As algebraists and geometers know, in 2-d space-time you have one
antisymmetric tensor field, the "volume" 2-form
F = f[t,x] dct /\ dx
with one single pseudoscalar density component f.
The first Maxwell equation is dF=0 which is satisfied by any suitable f
since any 3-form is null identically.
Given the Lorentz metric g=DiagonalMatrix[{1,-1}], the Hodge dual stress
tensor field S=*F is a scalar density given by the scalar product with
the 2-volume density
S = < cdt/\ dx , f(t,x) cdt /\dx >
= <cdt,cdt> <dx,dx> f(t,x)
= g^tt g^xx f(t,x)
Consequently, with metrics
g^tt=1, g^xx=-1
the source equation gives the dual of the source
"current-charge density" vector field j
dS = df/dct dct + df/dx dx = *j
with
df/dx = j_t/c = rho(t,x)
df/dct = j_x (t,x)/c
which because of ddS=0 is a conserved quantity
d rho/dt + dj/dx = 0
The distributional Coulomb field solution for a fixed point charge q in
the orgin is provided by the unit step function
f[t_,x_]:= q/2 (UnitStep[x]-UnitStep[-x])
It can be transformed to a moving charge by a Lorentz boost
x = Cosh[u] x' + Sinh[u] t'
t = Sinh[u] x' + Cosh[u] t'
F' = q/2 (UnitStep[#]-UnitStep[-#]&)[Cosh[u] x' + Sinh[u] t']
(Sinh[u] dx' + Cosh[u] dt')/\(Cosh[u] dx' + Sinh[u] dt')
= q/2 (UnitStep[#]-UnitStep[-#]&)[(x'+v/c*t')/Sqrt[1-(v/c)^2]]*
dt' /\ dx'
The vacuum wave solutions are superpositions of any genereralized
functions, which are constant along the right or left lightlike directions
F= (f_r(x-ct) + f_l(x+ct)) dt/\dx
This is the trivial content of 2-d electrodynamics.
In three dimansions the Maxwell field is
F = E_x dt/\dx + E_y dt/\dy + B dx/\dy
and the potential group of Maxwell yields
dF=0 : dE_x/dy -dE_y/dx + dB/dct = 0
As usual, any 1-Form A is a potential for a F
d (A_t dct + A_x dx + A_y dy) = F
with ddA = dF= 0
The stress tensor is (modulo signs?)
S = < dct /\ dx /\ dy , F > = E_x dy - E_y dx + B dt
so the source part of Maxwells equations are as usual
dS = *j= (dE_x/dct - dB/dy) dct/\dy - (dE_y/dct + dB/dx) dct/\dx
+ dE_x/dx + dE_y/dy dx/\dy
giving
div E=rho
dB/dy - dE_x/dct = j_x
dB/dx - dE_y/dct = j_y
Read B as B_z orthogonal to a plane to see its meaning.
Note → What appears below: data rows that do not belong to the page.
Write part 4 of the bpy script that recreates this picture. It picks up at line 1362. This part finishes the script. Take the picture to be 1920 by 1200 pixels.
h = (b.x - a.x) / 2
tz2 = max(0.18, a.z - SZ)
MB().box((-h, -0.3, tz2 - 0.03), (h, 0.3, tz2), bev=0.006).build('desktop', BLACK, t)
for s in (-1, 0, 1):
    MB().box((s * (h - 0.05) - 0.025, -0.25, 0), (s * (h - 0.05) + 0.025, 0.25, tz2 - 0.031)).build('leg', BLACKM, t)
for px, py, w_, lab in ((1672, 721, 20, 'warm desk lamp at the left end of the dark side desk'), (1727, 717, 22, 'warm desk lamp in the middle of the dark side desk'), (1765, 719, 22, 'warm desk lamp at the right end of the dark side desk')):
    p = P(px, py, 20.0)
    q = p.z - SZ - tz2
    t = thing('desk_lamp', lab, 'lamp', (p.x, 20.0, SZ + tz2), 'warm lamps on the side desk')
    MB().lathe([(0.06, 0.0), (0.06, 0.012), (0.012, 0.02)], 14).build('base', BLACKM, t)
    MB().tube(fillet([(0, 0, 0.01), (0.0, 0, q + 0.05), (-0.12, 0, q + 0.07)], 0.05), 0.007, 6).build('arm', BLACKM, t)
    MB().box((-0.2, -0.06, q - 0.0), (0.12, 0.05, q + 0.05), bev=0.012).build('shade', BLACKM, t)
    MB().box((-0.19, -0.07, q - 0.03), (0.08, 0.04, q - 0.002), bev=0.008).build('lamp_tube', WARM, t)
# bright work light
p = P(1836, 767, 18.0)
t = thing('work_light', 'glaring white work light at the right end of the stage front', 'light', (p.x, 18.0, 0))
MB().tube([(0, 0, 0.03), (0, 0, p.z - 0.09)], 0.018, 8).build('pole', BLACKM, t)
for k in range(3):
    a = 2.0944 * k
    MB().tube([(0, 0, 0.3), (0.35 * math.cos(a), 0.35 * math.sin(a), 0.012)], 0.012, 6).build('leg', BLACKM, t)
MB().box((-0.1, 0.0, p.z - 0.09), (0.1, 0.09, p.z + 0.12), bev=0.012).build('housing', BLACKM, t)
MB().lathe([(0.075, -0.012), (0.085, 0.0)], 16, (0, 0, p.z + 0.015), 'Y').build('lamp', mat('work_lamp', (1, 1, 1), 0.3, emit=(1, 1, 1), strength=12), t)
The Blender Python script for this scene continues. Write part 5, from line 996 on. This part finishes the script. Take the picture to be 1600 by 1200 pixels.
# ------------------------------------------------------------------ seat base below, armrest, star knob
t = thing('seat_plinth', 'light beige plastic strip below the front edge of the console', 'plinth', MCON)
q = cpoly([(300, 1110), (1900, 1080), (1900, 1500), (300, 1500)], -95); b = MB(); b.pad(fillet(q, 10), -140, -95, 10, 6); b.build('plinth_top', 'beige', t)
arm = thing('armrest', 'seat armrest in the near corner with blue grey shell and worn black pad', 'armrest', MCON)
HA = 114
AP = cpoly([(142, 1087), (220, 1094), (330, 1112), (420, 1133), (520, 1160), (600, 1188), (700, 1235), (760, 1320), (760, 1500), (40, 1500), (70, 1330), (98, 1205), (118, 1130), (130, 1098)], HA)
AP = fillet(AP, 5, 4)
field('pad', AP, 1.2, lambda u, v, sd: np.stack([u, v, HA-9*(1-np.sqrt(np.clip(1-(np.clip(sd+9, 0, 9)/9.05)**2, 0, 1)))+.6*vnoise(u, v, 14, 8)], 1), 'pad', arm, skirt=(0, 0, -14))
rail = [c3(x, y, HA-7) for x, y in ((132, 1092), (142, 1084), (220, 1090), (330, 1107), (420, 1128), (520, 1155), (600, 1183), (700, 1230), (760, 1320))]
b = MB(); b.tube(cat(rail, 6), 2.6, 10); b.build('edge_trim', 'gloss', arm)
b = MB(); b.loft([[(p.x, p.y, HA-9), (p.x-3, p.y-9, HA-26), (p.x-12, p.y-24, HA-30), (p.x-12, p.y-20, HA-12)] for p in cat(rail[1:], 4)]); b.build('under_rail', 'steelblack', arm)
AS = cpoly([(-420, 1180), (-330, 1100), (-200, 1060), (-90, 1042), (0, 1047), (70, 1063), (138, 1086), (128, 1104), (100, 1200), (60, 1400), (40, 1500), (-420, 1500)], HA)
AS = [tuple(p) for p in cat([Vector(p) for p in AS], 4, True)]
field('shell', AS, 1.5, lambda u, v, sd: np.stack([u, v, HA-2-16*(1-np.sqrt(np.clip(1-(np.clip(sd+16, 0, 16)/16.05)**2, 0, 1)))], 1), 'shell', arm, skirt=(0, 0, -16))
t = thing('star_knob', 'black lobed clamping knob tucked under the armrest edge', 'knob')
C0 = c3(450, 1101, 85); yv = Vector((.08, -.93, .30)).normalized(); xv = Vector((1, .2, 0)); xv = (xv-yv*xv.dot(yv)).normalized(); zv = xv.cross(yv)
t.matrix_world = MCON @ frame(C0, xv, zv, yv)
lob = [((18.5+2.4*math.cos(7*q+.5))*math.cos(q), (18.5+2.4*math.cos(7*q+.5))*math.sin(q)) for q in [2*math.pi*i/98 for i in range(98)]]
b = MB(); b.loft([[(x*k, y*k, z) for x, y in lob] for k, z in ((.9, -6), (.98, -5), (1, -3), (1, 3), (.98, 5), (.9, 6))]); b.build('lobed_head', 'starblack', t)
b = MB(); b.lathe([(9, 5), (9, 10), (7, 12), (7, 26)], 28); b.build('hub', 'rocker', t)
With this basic knowledge on can introduce Maxwell electrodynamics eg on
a sphere, a torus or inside a capacitor.
Since everything boils down to eigenfunction expansions and Fourier
synthesis and solving with retarded Greens functions, its a nice field
to play around on both sides, numerically and algebraically, using
space-time NDSolve methods and series of special orthogonal function
systems.
After some experiments one has a chance to become an expert in one of
the most fundamental physical sciences, the trival science of the vacuum.
--
Roland Franzius